Shawn D. Pautz, Tara M. Pandya, Marvin L. Adams
Nuclear Science and Engineering | Volume 169 | Number 3 | November 2011 | Pages 245-261
Technical Paper | doi.org/10.13182/NSE10-30
Articles are hosted by Taylor and Francis Online.
The well-known “sweep” algorithm for inverting the streaming-plus-collision term in first-order deterministic radiation transport calculations suffers from parallel scaling issues caused by a lack of concurrency in the spatial dimension along the direction of particle travel. We investigate a new class of parallel algorithms that involves recasting the streaming-plus-collision problem in prefix form and solving via cyclic reduction. This method, although computationally more expensive at low levels of parallelism than the sweep algorithm, offers better theoretical scalability properties.
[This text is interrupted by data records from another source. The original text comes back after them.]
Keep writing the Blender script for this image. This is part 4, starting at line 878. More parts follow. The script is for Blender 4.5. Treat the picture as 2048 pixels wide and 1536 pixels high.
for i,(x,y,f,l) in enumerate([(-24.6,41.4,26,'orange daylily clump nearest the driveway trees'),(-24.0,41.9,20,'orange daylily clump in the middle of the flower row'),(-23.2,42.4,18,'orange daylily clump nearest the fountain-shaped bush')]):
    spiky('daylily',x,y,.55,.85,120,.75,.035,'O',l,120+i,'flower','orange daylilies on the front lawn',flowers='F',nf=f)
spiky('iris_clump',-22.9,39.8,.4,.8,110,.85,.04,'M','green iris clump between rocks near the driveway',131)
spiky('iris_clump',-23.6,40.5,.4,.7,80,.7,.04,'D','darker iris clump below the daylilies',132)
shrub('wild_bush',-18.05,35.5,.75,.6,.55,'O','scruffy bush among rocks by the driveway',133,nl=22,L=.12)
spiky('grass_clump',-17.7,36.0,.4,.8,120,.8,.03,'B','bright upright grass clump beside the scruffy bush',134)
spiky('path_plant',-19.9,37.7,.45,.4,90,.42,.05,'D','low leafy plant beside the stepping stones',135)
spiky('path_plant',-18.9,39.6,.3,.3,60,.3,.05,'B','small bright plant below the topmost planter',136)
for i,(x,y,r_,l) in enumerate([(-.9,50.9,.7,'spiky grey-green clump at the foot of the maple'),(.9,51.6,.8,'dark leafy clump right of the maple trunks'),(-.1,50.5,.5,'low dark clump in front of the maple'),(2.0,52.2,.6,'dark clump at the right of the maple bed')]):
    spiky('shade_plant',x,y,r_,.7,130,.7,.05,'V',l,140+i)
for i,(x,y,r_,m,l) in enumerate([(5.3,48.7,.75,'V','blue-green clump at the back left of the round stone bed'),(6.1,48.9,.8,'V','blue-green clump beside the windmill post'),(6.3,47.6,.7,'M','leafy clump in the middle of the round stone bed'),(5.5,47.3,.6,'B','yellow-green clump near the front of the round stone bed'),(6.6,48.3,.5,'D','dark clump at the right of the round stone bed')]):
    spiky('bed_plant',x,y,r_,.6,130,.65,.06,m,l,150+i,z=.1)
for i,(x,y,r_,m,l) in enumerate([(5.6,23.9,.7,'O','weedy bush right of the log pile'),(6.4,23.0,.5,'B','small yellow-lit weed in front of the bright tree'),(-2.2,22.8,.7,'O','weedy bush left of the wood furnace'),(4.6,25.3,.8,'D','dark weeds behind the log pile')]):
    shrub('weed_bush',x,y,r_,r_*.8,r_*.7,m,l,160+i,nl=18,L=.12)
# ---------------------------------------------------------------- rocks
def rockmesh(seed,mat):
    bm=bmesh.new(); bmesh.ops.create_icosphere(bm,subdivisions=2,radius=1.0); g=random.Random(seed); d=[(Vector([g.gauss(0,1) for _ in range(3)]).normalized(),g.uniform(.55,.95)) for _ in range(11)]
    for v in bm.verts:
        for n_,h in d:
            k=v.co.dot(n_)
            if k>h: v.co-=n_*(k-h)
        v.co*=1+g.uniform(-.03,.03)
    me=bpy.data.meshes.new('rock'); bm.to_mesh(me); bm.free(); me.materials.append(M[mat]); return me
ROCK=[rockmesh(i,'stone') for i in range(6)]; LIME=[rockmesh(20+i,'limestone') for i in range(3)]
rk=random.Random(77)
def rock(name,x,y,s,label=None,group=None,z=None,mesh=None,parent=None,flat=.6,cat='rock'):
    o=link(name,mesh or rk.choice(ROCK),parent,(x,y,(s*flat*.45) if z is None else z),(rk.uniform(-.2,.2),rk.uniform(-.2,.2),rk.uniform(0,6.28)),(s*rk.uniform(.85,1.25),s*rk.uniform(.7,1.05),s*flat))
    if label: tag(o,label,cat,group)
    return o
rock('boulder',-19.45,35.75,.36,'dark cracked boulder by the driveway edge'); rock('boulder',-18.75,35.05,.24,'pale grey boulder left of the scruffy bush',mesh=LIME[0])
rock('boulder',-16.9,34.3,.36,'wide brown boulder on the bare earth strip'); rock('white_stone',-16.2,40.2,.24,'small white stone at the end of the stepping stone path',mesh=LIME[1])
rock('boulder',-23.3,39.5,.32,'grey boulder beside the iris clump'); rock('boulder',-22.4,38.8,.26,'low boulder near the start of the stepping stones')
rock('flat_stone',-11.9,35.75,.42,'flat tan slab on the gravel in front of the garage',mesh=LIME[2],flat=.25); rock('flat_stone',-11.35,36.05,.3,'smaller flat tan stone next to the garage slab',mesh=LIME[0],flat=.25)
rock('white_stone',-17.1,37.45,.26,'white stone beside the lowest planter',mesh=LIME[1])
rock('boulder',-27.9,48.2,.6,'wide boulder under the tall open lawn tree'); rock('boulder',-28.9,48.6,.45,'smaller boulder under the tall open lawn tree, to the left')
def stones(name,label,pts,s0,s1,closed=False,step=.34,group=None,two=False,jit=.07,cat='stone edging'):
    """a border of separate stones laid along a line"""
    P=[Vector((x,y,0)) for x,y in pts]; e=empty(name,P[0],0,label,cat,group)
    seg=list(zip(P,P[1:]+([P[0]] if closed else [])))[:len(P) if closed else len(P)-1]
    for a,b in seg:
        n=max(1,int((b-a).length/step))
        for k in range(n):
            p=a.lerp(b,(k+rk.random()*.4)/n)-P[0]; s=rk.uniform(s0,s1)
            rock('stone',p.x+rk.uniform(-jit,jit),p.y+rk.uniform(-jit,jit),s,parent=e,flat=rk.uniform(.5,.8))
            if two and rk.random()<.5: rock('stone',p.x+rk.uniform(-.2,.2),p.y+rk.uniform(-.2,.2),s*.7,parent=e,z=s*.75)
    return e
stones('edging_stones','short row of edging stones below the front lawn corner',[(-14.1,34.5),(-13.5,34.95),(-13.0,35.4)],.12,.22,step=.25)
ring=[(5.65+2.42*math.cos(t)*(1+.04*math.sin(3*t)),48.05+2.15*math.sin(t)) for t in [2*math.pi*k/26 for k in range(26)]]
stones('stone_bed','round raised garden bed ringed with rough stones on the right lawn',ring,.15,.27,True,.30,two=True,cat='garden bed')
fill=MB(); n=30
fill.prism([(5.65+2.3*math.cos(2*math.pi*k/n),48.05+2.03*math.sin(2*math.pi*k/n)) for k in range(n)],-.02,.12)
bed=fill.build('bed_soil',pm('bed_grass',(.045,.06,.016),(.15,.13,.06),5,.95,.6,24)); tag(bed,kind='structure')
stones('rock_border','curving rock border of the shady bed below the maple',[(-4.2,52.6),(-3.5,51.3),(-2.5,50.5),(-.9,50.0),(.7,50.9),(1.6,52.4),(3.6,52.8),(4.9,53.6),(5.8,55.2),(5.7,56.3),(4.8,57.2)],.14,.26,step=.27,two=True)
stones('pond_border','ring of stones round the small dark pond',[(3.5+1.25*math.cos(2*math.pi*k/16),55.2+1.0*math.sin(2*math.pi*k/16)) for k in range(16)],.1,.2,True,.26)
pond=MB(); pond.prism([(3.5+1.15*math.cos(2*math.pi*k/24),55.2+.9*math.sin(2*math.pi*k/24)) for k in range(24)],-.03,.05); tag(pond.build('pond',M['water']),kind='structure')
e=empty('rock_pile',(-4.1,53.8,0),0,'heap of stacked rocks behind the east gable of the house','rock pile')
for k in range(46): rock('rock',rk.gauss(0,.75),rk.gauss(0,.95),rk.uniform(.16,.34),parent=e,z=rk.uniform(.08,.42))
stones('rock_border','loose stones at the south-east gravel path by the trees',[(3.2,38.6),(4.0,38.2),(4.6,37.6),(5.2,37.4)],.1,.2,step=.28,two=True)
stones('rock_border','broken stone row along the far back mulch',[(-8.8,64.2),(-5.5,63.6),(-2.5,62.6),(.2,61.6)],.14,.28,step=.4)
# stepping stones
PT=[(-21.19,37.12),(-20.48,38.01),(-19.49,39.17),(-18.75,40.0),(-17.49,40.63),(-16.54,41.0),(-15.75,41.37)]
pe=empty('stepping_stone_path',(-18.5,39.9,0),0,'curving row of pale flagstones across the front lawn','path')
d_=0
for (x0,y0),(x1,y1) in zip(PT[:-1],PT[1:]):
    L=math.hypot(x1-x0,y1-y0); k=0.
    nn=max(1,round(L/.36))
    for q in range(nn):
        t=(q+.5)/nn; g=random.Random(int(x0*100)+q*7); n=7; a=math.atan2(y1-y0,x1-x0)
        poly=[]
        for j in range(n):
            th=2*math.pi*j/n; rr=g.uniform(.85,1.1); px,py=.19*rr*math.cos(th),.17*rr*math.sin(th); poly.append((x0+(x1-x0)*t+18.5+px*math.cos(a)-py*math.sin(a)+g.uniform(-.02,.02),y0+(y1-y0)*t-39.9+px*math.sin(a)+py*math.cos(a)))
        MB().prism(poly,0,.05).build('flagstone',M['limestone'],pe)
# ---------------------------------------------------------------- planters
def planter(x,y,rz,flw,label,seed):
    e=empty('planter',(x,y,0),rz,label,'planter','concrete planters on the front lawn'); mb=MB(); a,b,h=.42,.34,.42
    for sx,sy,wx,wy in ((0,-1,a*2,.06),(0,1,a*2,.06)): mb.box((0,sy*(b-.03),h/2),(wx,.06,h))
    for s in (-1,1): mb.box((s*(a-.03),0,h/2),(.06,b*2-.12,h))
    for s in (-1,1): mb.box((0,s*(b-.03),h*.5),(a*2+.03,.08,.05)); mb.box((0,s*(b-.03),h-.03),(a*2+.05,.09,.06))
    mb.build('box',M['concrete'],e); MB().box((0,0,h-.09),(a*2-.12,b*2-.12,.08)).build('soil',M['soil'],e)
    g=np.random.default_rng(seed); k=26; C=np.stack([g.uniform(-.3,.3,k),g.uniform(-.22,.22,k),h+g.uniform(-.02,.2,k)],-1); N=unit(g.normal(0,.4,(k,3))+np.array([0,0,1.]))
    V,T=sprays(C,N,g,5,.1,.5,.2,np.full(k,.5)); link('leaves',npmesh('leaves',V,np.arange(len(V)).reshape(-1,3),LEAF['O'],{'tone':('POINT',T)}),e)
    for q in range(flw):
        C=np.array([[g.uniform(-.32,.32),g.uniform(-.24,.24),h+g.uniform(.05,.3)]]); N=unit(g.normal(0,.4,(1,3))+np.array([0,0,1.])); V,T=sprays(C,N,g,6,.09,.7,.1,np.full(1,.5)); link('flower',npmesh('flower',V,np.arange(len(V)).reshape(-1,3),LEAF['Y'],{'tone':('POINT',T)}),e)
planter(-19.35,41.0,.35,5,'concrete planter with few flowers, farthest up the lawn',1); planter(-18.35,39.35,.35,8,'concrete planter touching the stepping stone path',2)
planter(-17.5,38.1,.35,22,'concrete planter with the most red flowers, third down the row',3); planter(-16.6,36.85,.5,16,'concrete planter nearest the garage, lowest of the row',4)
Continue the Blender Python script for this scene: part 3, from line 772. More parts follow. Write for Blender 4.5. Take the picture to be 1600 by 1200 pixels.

Previous work has demonstrated this approach for one-dimensional calculations; we show how to extend it to multidimensional calculations. Notably, for multiple dimensions it appears that this approach is limited to long-characteristics discretizations; other discretizations cannot be cast in practical prefix form. Computational results on two different massively parallel computer systems demonstrate that both our “forward” and “symmetric” algorithms behave similarly, scaling well to larger degrees of parallelism than sweep-based solvers. We do observe some issues at the highest levels of parallelism (relative to the computer system size) and discuss possible causes. We conclude that this approach shows good potential for future parallel systems but that parallel scalability will depend on the architecture of the communication networks of these systems.